Second, accountants found ways to write off very large proportions of production expenditure as 'directly related' to R&D under the legislation. For instance mining often involves relatively small R&D projects to deal with specific geological issues which are then proven up in normal production. Following some judicial decisions in 2000 "whole of mine" claims burgeoned. Two years ago mining passed manufacturing as the highest claimant on the scheme. (Canada's miners' R&D comes in at less than a tenth of its manufacturers' R&D!) Meanwhile there was evidence that Australian manufacturers were gearing up for some 'whole of production' claims themselves.
How was all this affordable? The tax concession's value had fallen with falling rates of company tax and with Howard's cutting the concessionality of the scheme in half – from 150 to 125 per cent. These changes saw the value of the scheme fall by over two thirds – from 24.5 cents in the dollar to 7.5 meaning that under any reasonable assumptions over 90 percent of the R&D assisted by the concession would have taken place anyway.
The 2008 Cutler Review proposed ending 'whole of mine' claims and using the proceeds to increase assistance rates and allow tax loss firms with turnover under $50 million to access the concession as a cash grant. The Government pursued this option though in more straightened times cut the rates of assistance back a little and the threshold for small firms back to $20 million turnover.

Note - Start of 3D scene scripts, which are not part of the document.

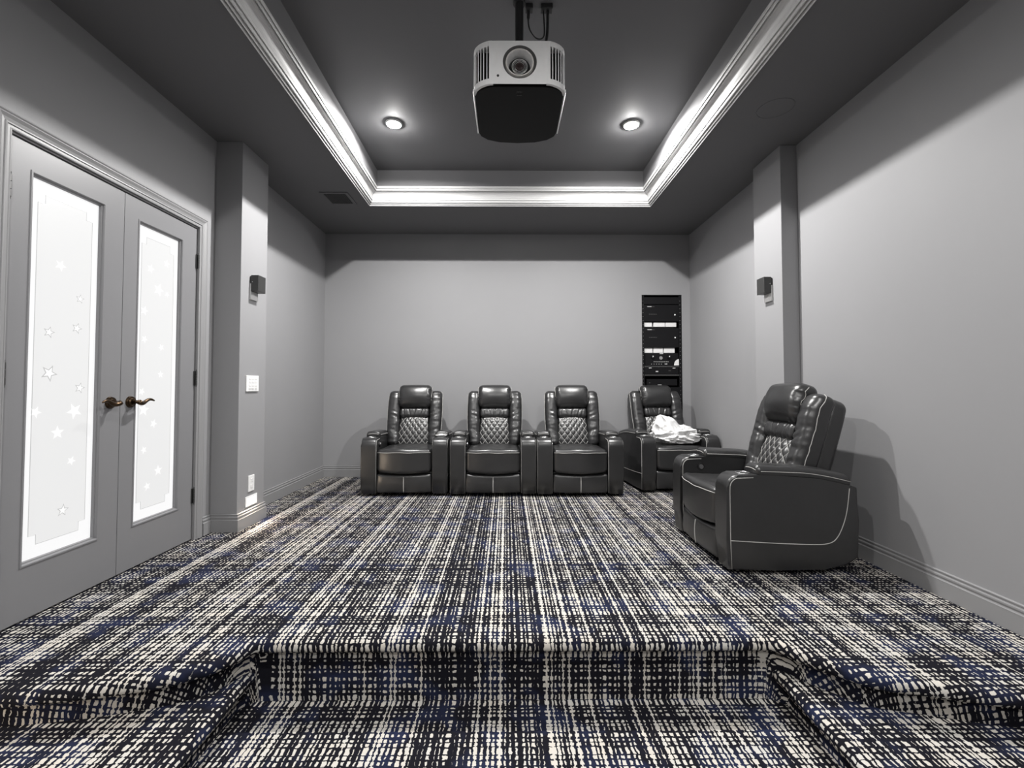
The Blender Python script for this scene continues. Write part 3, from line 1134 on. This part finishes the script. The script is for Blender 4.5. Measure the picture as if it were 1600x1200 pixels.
    bmesh.ops.recalc_face_normals(bm, faces=bm.faces)
    obj('top_lid', bm, m_silver, P)
    # louvres
    for s in (-1, 1):
        for (x, y) in ((.178, .010), (.196, .018), (.212, .028), (.227, .042), (.240, .058)):
            bm = B()
            box(bm, -.0022, .0022, -.010, .012, .030, Hh - .030)
            L = obj('louvre', bm, m_silver, fr)
            L.location = (s * x, y, 0)
            L.rotation_euler = (0, 0, 0)
    # lens well
    def ring(r1, y1, r2, y2, mat, name, par, zc1=cz, zc2=cz, n=40):
        bm = B()
        a = [bm.verts.new((r1 * cos(2 * pi * k / n), y1, zc1 + r1 * sin(2 * pi * k / n))) for k in range(n)]
        b = [bm.verts.new((r2 * cos(2 * pi * k / n), y2, zc2 + r2 * sin(2 * pi * k / n))) for k in range(n)]
        for k in range(n):
            j = (k + 1) % n
            bm.faces.new((a[k], b[k], b[j], a[j]))
        return obj(name, bm, mat, par, True)
    surround = ring(r0, -.003, .079, .012, m_dim, 'lens_surround', P)
    ring(.079, .012, .076, -.002, m_ringlight, 'lens_ring', P)
    ring(.076, -.002, .069, -.001, m_ringlight, 'lens_ring', P)
    well = ring(.069, -.001, .060, .050, m_silver, 'lens_well', P)
    ring(.060, .050, .036, .052, m_dark, 'well_floor', well)
    bm = B()
    cyl(bm, (0, .048, cz), .041, .030, 'y', 32)
    lens = obj('lens', bm, m_dark, P)
    bm = B()
    for rr, tt in ((.041, .0030), (.034, .0014), (.026, .0014)):
        tube(bm, [(rr * cos(a), .033, cz + rr * sin(a)) for a in np.linspace(0, 2 * pi, 32, endpoint=False)], tt, 6, True)
    obj('lens_rim', bm, m_steel, lens, True)
    bm = B()
    bmesh.ops.create_uvsphere(bm, u_segments=24, v_segments=12, radius=.025, matrix=Matrix.Translation((0, .036, cz)) @ Matrix.Scale(.45, 4, (0, 1, 0)))
    obj('lens_glass', bm, m_lens, lens, True)
    bm = B()
    cyl(bm, (-.118, -.004, .045), .0065, .004, 'y', 16)
    obj('sensor_window', bm, m_dark, P)
    # pole
    bm = B()
    cyl(bm, (0, .09, Hh + .16), .023, .32, 'z', 24)
    cyl(bm, (0, .09, Hh + .025), .027, .045, 'z', 24)
    obj('pole', bm, m_dark, P, False)
    bm = B()
    cyl(bm, (0, .09, HT - 2.705 - .008), .034, .014, 'z', 32)
    obj('ceiling_plate', bm, m_dark, P)
    # lettering under the belly, near the front
    for txt, yy, sz in (('JVC', .062, .020), ('D-ILA', .088, .011)):
        cu = bpy.data.curves.new('lettering', 'FONT')
        cu.body = txt
        cu.size = sz
        cu.align_x = 'CENTER'
        cu.extrude = .0004
        t = bpy.data.objects.new('tmp', cu)
        COL.objects.link(t)
        dg = bpy.context.evaluated_depsgraph_get()
        me = bpy.data.meshes.new_from_object(t.evaluated_get(dg))
        bpy.data.objects.remove(t)
        me.materials.clear()
        o = link('lettering', me, m_dim, P)
        o.location = (0, yy, -.0048)
        o.rotation_euler = (pi, 0, 0)
    return P


projector()
# cables from the ceiling to the projector
bm = B()
tube(bm, catmull3([(.235, 2.53, HT - .03), (.232, 2.53, 3.09), (.222, 2.53, 3.02), (.208, 2.53, 2.956)]), .008, 8)
tag(obj('cable', bm, m_dark, None, True), 'thick black cable dropping from the ceiling to the back of the projector', 'cable')
bm = B()
tube(bm, catmull3([(.126, 2.53, HT - .02), (.124, 2.53, 3.16), (.130, 2.53, 3.11), (.158, 2.53, 3.062), (.190, 2.525, 3.045), (.212, 2.52, 3.06), (.214, 2.52, 3.12), (.210, 2.53, HT - .03)]), [.009] * 5 + [.0042] * 31, 6)
tag(obj('power_cord', bm, m_dark, None, True), 'thin looping black cord beside the projector pole', 'cable')
for x0, x1, lab in ((.108, .150, 'small black socket on the tray ceiling above the looping cord'), (.195, .262, 'black cable inlet on the tray ceiling right of the pole')):
    bm = B()
    box(bm, x0, x1, 2.505, 2.548, HT - .03, HT, .004)
    tag(obj('ceiling_outlet', bm, m_dark), lab, 'outlet')

# ------------------------------------------------------------------ vent and in-ceiling speaker
V = empty('air_vent', (-1.655, 4.45, HC))
tag(V, 'dark grey louvred air vent in the ceiling border at the back left', 'vent')
bm = B()
for a, b, c, d in ((-.135, .135, -.145, -.115), (-.135, .135, .115, .145), (-.135, -.105, -.115, .115), (.105, .135, -.115, .115)):
    box(bm, a, b, c, d, -.008, 0, .002)
obj('vent_frame', bm, m_ceil, V)
bm = B()
box(bm, -.105, .105, -.115, .115, -.0012, -.0002)
obj('duct_dark_sheet', bm, m_belly, V)  # black sheet under the uncut ceiling, imitating the shade inside a duct
for k in range(11):
    bm = B()
    box(bm, -.0012, .0012, -.114, .114, -.007, .007)
    s = obj('slat', bm, m_fixture, V)
    s.location = (-.093 + .0186 * k, 0, -.006)
    s.rotation_euler = (0, radians(38), 0)
SP = empty('ceiling_speaker', (1.80, 2.98, HC))
tag(SP, 'round painted speaker grille flush in the ceiling border, upper right', 'speaker')
bm = B()
tube(bm, [(.112 * cos(a), .112 * sin(a), -.0005) for a in np.linspace(0, 2 * pi, 48, endpoint=False)], .0022, 6, True)
obj('speaker_rim', bm, m_ceil, SP, True)
bm = B()
cyl(bm, (0, 0, -.0005), .109, .001, 'z', 48)
obj('grille', bm, m_ceil, SP)


# ------------------------------------------------------------------ wall fixtures
def wall_box(x, y, sgn, lab):
    F_ = empty('wall_fixture', (x, y, 1.88))
    tag(F_, lab, 'wall light', 'black box fixtures on the pilasters')
    bm = B()
    box(bm, min(0, sgn * .012), max(0, sgn * .012), -.05, .05, -.125, .0, .001)
    obj('mounting_plate', bm, m_key, F_)
    bm = B()
    box(bm, min(sgn * .010, sgn * .070), max(sgn * .010, sgn * .070), -.052, .052, -.062, .066, .003)
    box(bm, min(sgn * .0, sgn * .012), max(sgn * .0, sgn * .012), -.045, .045, -.06, .06)
    obj('box_body', bm, m_fixture, F_)
    bm = B()
    cyl(bm, (sgn * .022, -.053, .012), .003, .003, 'y', 12)
    obj('screw', bm, m_steel, F_)
    return F_


wall_box(-2.0, 3.588, 1, 'black box wall fixture on the left pilaster above the white keypad')
wall_box(2.107, 3.615, -1, 'black box wall fixture on the right pilaster above the big recliner')
K = empty('wall_keypad', (-2.0, 3.588, 1.10))
tag(K, 'square white keypad switch plate on the left pilaster', 'switch')
bm = B(); box(bm, 0, .010, -.085, .085, -.062, .062, .003); obj('plate', bm, m_white, K)
for r_ in range(4):
    for c_ in range(3):
        bm = B()
        box(bm, .0095, .0125, -.057 + c_ * .042, -.027 + c_ * .042, .030 - r_ * .026, .047 - r_ * .026, .001)
        obj('key', bm, m_card if r_ < 3 else m_key, K)
K = empty('wall_outlet', (-2.0, 3.597, .322))
tag(K, 'upright white outlet plate low on the left pilaster', 'outlet')
bm = B(); box(bm, 0, .008, -.040, .040, -.062, .062, .003); obj('plate', bm, m_white, K)
for z in (-.024, .024):
    bm = B(); box(bm, .0075, .010, -.017, .017, z - .014, z + .014, .002); obj('socket', bm, m_card, K)


def step_light(x, y, z, lab, power, rz=0.0):
    K = empty('step_light', (x, y, z))
    K.rotation_euler = (0, 0, rz)
    tag(K, lab, 'light', 'white step lights low on the walls')
    bm = B()
    box(bm, 0, .008, -.08, .08, -.040, .040, .003)
    obj('face_plate', bm, m_white, K)
    bm = B()
    box(bm, .007, .010, -.066, .066, -.028, .028, .001)
    obj('lens', bm, m_step, K)
    ld = bpy.data.lights.new('step_lamp', 'AREA')
    ld.shape = 'RECTANGLE'
    ld.size = .12
    ld.size_y = .05
    ld.energy = power
    ld.color = (1, .80, .60)
    lo = bpy.data.objects.new('bulb', ld)
    COL.objects.link(lo)
    lo.parent = K
    lo.location = (.014, 0, 0)
    lo.rotation_euler = Vector((1, 0, -.55)).to_track_quat('-Z', 'Y').to_euler()


step_light(-2.0, 3.600, .188, 'lit white step light just above the baseboard of the left pilaster', STEP_W)
step_light(XL, 1.30, .06, 'lit white step light beside the left side step', STEP_W * 1.2)

# ------------------------------------------------------------------ equipment rack in its niche
RK = empty('equipment_rack', (RX0, YB, RZ0))
tag(RK, 'tall black equipment rack recessed in the back wall behind the corner recliner', 'rack')
RW, RH, RD = RX1 - RX0, RZ1 - RZ0, .45


def rz(z):            # world height to rack local
    return z - RZ0


bm = B()
box(bm, -.001, .003, .001, RD, 0, RH)
box(bm, RW - .003, RW + .001, .001, RD, 0, RH)
box(bm, 0, RW, RD, RD + .004, 0, RH)
box(bm, 0, RW, .001, RD, RH - .003, RH + .001)
box(bm, 0, RW, .001, RD, 0, .003)
obj('cabinet_shell', bm, m_rack, RK)
for s in (0, 1):
    bm = B()
    x0 = .004 if s == 0 else RW - .032
    box(bm, x0, x0 + .028, .012, .016, .003, RH - .004)
    rail = obj('rack_rail', bm, m_rack, RK)
    bm = B()
    for k in range(40):
        cyl(bm, (x0 + .014, .011, .05 + k * .0475), .0035, .003, 'y', 8)
    hs = obj('rack_screw', bm, m_steel, rail)
    hs['kind'] = 'stuff'
# heights from the photograph
def zpx(y):
    return 1.07 + (605.3 - y) / 129.3


for (ya, yb_, nm) in ((463, 474, 'blank_panel'), (585.2, 587.2, 'shelf'), (571.5, 573.5, 'shelf'), (605, 640, 'blank_panel')):
    bm = B()
    box(bm, .030, RW - .030, .014, .018 if nm == 'blank_panel' else .36, rz(zpx(yb_)), rz(zpx(ya)), .001)
    obj(nm, bm, m_amp if nm == 'blank_panel' else m_hinge, RK)


def device(name, ya, yb_, lab, cat, w=.42, group=None, depth=.30):
    z0, z1 = zpx(yb_), zpx(ya)
    D = empty(name, (RX0 + RW / 2, YB, z0))
    tag(D, lab, cat, group)
    h = z1 - z0
    bm = B(); box(bm, -w / 2 + .006, w / 2 - .006, .026, .026 + depth, .003, h - .003); obj('case', bm, m_rack, D)
    bm = B(); box(bm, -w / 2, w / 2, .014, .026, .001, h - .001, .002); obj('faceplate', bm, m_amp, D)
    return D, w, h


def mark(D, x0, x1, z0, z1, mat=m_mark, name='printed_mark', y=.0135):
    bm = B(); box(bm, x0, x1, y - .0012, y + .001, z0, z1); return obj(name, bm, mat, D)


D, w, h = device('amplifier', 475, 501.5, 'upper black power amplifier near the top of the rack', 'amplifier', group='twin amplifiers in the rack')
mark(D, -.172, -.12, h - .026, h - .019)
mark(D, -.12, -.085, h - .025, h - .021, m_dim)
for k in range(5):
    mark(D, -.15 + k * .02, -.138 + k * .02, h * .42, h * .42 + .006, m_dim)
bm = B(); cyl(bm, (.165, .012, h * .40), .008, .006, 'y', 14); obj('power_light', bm, m_star, D)
D, w, h = device('amplifier', 511.5, 542.5, 'lower black power amplifier between the two rows of white boxes', 'amplifier', group='twin amplifiers in the rack')
mark(D, -.172, -.12, h - .026, h - .019)
mark(D, -.12, -.085, h - .025, h - .021, m_dim)
for k in range(5):
    mark(D, -.15 + k * .02, -.138 + k * .02, h * .50, h * .50 + .006, m_dim)
bm = B(); cyl(bm, (.165, .012, h * .50), .008, .006, 'y', 14); obj('power_light', bm, m_star, D)

row_names = ('leftmost', 'middle', 'rightmost')
for (ya, yb_, spans, where) in ((502.5, 509.8, ((1007, 1020.5), (1023, 1041), (1042, 1059)), 'upper row between the two amplifiers'),
                                (543, 551, ((1008, 1021), (1022.5, 1037.5), (1039, 1056)), 'lower row on top of the receiver')):
    for q, (xa, xb) in enumerate(spans):
        X0_, X1_ = (xa - 791) / 711 * YB * 1.003, (xb - 791) / 711 * YB * 1.003
        bm = B()
        box(bm, X0_, X1_, YB + .035, YB + .16, zpx(yb_) + .001, zpx(ya), .002)
        o = obj('card_box', bm, m_card)
        tag(o, 'small white box in the rack, %s of the %s' % (row_names[q], where), 'box', 'small white boxes in the rack')
# receiver
D, w, h = device('receiver', 551.5, 571.3, 'black receiver with two knobs in the middle of the rack', 'receiver', .40)
for x in (-.115, .085):
    bm = B(); cyl(bm, (x, .006, h * .68), .018, .018, 'y', 20); kb = obj('knob', bm, m_amp, D)
    bm = B(); box(bm, x - .002, x + .010, -.0045, -.002, h * .68, h * .68 + .016); obj('pointer', bm, m_mark, kb)
bm = B(); tube(bm, [(-.010 + .018 * cos(a), .013, h * .62 + .018 * sin(a)) for a in np.linspace(0, 2 * pi, 20, endpoint=False)], .002, 5, True)
cyl(bm, (-.010, .013, h * .62), .008, .003, 'y', 12)
obj('badge', bm, m_key, D)
mark(D, -.025, .018, h - .010, h - .002)
for k in range(9):
    mark(D, -.10 + k * .021, -.086 + k * .021, h * .30, h * .30 + .005, m_key)
for k in range(5):
    bm = B(); cyl(bm, (-.125 + k * .030, .012, h * .13), .004, .004, 'y', 10); obj('small_button', bm, m_mark, D)
mark(D, .035, .065, h * .11, h * .17)
# disc leaning at the right
bm = B()
ctr = (.205, 0.0)
vs = [bm.verts.new((ctr[0], -.006, .004))]
for k in range(13):
    a = pi / 2 + k / 12 * pi / 2
    vs.append(bm.verts.new((ctr[0] + .058 * cos(a), -.006, .004 + .075 * sin(a))))
bm.faces.new(vs)
r_ = bmesh.ops.extrude_face_region(bm, geom=list(bm.faces))
for v in r_['geom']:
    if isinstance(v, bmesh.types.BMVert):
        v.co.y += .003
bmesh.ops.recalc_face_normals(bm, faces=bm.faces)
o = obj('paper_fan', bm, m_card)
o.location = (RX0 + RW / 2, YB + .012, zpx(571.3))
tag(o, 'white quarter-round card leaning at the right side of the receiver', 'card')
D, w, h = device('disc_player', 574, 585, 'slim black disc player directly under the receiver', 'player', .41)
mark(D, -.075, -.045, h * .35, h * .50)
mark(D, -.16, -.125, h * .88, h * .97)
mark(D, .13, .165, h * .86, h * .95)
mark(D, .08, .11, h * .50, h * .56, m_dim)
D, w, h = device('set_top_box', 592, 602.5, 'flat black media box below the disc player with a white label', 'media box', .37)
mark(D, -.055, -.005, .001, .012)
mark(D, -.155, -.145, h * .35, h * .48, m_dim)
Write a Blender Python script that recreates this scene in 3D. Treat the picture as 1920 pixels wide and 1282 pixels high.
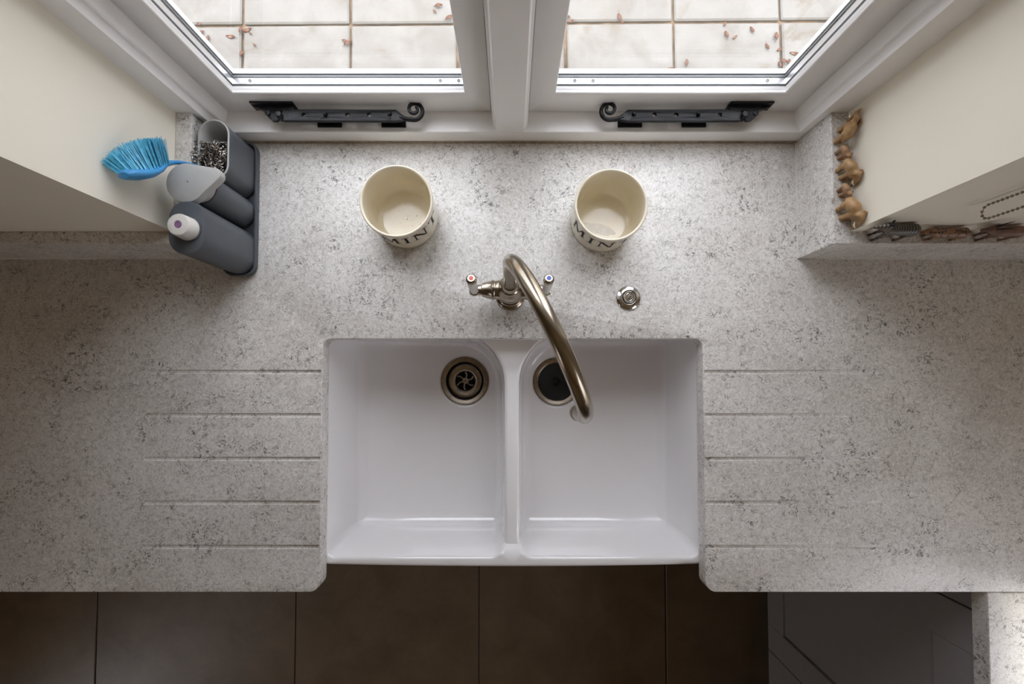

Not surprisingly smaller firms supported the changes whilst larger firms, their accountants and industry associations strongly opposed them. As is the way these days, it was all up to the Greens. They'd indicated their sympathy to the smaller end of town. But what quid pro quo could they extract from the Government to mollify industry?
The Treasury had devised a clever way to prevent whole of mine claims by allowing only that production activity with the "dominant purpose" of supporting R&D – where most production has the dominant purpose of generating output to sell! (The UK and Canada simply excised all production from eligibility for their comparable schemes). The early candidate was exempting small business from the "dominant purpose" test. Treasury guesstimated this would cost $95 million. Yet production that isn't for the dominant purpose of supporting R&D will take place in any event.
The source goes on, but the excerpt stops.